町歴史文化館所有のパネルなども並べて福井県の成り立ちの歴史を紹介する企画展=23日、美浜町若狭国吉城歴史資料館

 現在の福井県が成立するまでの歴史を紹介する企画展「彷徨(さまよ)う明治初期の若狭 意外と知らない福井県の成り立ち」は美浜町佐柿の町若狭国吉城歴史資料館で開かれている。同町河原市の町歴史文化館との初めての交換展示で、1873(明治6)年に福井全体が「敦賀県」にまとまったことや、その後の分離で嶺南が滋賀県に属したことなどを同文化館から借りたパネルと同資料館所有の史料で紹介している。7月13日まで。

 同資料館に訪れるお城ファンらに地域史にも興味を持ってもらい、美浜の地域史に関する展示のある同文化館への来館につなげる目的で企画。パネル9点と史料5点を展示した。

 嶺南は1871年の廃藩置県で、小浜藩の所領を中心とする小浜県が成立。パネルでは、その4カ月後に藩の影響力を弱める全国的な流れから、敦賀の一部を加え敦賀県となり、福井藩出身者の多い足羽県を73年に編入し、敦賀県として一つになった歴史を紹介。76年の南北分離による嶺南の滋賀県編入や、5年後の南北再統合による福井県成立の際に嶺南で起こった滋賀県への復県運動についても説明している。

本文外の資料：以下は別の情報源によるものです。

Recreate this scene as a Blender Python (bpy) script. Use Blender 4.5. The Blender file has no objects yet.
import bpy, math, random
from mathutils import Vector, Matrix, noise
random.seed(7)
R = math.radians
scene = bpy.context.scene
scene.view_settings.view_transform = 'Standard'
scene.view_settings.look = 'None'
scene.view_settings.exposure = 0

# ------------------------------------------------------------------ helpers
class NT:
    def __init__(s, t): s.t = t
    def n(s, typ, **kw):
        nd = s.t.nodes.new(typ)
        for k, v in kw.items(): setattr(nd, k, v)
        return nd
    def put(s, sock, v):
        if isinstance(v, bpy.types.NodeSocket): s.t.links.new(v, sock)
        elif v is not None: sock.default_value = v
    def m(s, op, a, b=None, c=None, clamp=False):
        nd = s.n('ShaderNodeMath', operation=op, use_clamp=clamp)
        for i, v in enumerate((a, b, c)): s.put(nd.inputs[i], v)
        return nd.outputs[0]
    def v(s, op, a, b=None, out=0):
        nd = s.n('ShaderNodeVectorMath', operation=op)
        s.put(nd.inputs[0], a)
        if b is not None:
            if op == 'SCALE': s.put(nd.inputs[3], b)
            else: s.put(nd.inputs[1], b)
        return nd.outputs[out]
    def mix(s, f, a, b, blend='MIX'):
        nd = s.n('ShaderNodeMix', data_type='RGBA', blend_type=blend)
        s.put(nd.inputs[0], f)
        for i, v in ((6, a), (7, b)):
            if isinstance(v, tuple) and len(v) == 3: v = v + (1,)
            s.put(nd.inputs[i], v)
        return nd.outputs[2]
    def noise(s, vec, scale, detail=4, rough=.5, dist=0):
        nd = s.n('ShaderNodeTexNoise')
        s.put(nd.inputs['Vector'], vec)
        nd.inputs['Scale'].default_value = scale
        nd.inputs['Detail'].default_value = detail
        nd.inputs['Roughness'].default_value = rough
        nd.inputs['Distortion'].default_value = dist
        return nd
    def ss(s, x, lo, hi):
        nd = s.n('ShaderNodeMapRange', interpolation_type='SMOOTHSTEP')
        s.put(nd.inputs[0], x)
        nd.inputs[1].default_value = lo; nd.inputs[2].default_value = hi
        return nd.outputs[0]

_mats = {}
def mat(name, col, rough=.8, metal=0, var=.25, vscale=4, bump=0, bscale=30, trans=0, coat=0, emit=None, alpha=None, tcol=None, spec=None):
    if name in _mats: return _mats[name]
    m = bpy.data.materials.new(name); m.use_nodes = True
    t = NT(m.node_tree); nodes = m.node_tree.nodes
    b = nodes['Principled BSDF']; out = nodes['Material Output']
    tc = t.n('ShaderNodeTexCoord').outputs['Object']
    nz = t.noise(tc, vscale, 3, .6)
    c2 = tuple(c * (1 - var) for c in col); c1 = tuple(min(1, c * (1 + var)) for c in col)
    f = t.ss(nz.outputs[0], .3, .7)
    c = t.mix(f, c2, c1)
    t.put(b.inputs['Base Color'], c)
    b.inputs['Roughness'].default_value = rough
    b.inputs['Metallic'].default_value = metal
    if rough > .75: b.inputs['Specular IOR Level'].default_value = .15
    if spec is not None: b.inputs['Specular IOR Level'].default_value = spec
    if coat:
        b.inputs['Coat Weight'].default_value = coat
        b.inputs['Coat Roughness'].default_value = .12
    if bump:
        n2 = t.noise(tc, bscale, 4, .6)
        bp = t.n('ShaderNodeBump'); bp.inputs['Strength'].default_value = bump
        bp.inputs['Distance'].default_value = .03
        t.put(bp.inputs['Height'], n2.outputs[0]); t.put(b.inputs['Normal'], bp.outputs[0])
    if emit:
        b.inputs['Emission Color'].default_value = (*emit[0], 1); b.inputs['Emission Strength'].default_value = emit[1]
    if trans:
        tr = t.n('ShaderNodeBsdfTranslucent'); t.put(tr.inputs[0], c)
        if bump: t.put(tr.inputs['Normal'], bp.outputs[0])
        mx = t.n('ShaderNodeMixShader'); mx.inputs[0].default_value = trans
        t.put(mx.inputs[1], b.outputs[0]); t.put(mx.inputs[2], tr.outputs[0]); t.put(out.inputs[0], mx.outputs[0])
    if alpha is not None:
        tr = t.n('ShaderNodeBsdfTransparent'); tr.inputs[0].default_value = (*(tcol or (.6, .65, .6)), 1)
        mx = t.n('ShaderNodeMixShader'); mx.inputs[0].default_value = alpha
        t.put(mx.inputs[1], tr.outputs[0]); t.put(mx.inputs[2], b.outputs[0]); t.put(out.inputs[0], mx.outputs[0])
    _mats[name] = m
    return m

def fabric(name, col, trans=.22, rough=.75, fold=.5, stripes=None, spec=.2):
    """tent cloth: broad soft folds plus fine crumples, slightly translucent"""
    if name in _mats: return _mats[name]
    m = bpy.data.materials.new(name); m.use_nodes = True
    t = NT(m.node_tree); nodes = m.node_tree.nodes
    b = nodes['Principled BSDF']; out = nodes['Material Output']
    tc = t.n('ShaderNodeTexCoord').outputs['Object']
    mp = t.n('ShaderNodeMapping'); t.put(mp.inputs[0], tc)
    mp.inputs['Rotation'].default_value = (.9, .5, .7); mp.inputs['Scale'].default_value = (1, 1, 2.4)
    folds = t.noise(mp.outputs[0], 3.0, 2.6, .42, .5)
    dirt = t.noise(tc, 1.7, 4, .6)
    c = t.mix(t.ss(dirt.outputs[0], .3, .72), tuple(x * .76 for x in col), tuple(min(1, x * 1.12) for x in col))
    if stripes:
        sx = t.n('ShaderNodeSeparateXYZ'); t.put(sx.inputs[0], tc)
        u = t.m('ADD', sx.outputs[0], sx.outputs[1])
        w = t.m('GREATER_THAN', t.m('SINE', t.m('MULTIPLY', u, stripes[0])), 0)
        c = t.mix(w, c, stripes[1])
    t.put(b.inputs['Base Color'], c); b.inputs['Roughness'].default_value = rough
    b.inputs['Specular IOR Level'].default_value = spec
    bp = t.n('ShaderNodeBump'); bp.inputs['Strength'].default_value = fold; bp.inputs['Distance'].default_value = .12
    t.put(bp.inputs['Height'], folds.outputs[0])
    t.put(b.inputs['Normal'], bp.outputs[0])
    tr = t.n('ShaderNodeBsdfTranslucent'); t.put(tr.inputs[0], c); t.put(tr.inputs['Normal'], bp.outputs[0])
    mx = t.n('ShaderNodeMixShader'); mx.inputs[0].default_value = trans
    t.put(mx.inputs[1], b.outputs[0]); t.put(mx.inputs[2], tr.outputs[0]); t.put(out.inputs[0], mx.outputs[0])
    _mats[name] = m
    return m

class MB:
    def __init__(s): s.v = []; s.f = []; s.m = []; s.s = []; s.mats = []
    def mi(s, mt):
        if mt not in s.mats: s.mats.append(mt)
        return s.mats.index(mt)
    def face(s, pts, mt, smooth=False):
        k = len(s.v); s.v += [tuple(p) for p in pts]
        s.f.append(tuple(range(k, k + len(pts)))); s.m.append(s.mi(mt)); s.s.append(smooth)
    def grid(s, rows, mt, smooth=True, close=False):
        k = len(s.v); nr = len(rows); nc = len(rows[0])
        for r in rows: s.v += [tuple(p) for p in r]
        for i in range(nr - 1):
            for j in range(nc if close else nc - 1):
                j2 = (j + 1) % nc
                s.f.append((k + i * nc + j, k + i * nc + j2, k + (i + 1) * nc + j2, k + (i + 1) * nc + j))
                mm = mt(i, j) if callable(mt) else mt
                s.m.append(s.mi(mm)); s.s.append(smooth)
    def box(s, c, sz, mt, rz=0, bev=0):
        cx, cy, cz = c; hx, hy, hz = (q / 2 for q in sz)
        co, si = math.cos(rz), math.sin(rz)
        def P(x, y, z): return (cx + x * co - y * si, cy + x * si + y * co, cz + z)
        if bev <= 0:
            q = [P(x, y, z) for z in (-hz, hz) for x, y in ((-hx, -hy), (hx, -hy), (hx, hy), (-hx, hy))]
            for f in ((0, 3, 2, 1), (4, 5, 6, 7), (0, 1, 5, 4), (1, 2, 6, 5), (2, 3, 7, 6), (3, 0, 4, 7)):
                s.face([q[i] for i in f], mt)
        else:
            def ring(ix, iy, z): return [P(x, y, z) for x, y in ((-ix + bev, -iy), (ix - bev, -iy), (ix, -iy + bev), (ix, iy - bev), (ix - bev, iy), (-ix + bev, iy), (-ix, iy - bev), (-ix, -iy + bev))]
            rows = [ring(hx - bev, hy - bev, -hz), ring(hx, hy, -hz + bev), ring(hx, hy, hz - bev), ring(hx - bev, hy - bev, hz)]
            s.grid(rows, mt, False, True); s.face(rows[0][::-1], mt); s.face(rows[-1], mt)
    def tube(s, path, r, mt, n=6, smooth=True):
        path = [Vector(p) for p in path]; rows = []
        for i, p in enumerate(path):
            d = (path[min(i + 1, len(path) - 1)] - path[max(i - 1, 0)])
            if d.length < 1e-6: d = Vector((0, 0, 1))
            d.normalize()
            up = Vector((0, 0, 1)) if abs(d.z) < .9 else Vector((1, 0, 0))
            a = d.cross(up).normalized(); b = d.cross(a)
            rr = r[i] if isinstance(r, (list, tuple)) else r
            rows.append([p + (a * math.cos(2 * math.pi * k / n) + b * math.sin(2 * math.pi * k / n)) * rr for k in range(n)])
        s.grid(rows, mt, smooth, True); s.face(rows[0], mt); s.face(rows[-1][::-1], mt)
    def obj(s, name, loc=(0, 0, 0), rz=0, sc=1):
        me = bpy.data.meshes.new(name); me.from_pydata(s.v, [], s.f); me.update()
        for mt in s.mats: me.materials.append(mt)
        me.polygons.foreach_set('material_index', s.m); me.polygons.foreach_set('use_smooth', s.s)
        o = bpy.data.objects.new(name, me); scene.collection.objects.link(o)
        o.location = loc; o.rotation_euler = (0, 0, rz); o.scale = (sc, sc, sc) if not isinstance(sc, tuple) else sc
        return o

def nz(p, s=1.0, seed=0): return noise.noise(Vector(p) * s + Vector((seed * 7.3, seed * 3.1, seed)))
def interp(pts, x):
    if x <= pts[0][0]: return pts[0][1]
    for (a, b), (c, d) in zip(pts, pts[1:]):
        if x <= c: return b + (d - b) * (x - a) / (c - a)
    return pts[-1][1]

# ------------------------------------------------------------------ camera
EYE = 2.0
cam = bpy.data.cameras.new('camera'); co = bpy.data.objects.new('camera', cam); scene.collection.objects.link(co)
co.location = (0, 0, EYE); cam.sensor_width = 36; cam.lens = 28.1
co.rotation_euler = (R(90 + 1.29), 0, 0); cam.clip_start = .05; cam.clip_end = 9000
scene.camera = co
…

 南北再統合のパネルに合わせ同資料館は今回、明治期の佐柿区に置かれた三方郡役所の文書を公開。県の移管の影響で滋賀県議選のわずか3カ月後に福井県議選を実施することを戸籍区責任者「戸長」に知らせるものや、文面の滋賀県の文字を赤線で修正し福井県に直したものなどから、政府に振り回される当時の住民らの混乱が見てとれる。

 同資料館学芸員は「両館の展示品を関連付けながら福井県の成り立ちを楽しく学んでもらえると思う」と話している。資料館と文化館はともに入館料一般100円、中学生以下50円。毎週月曜休館。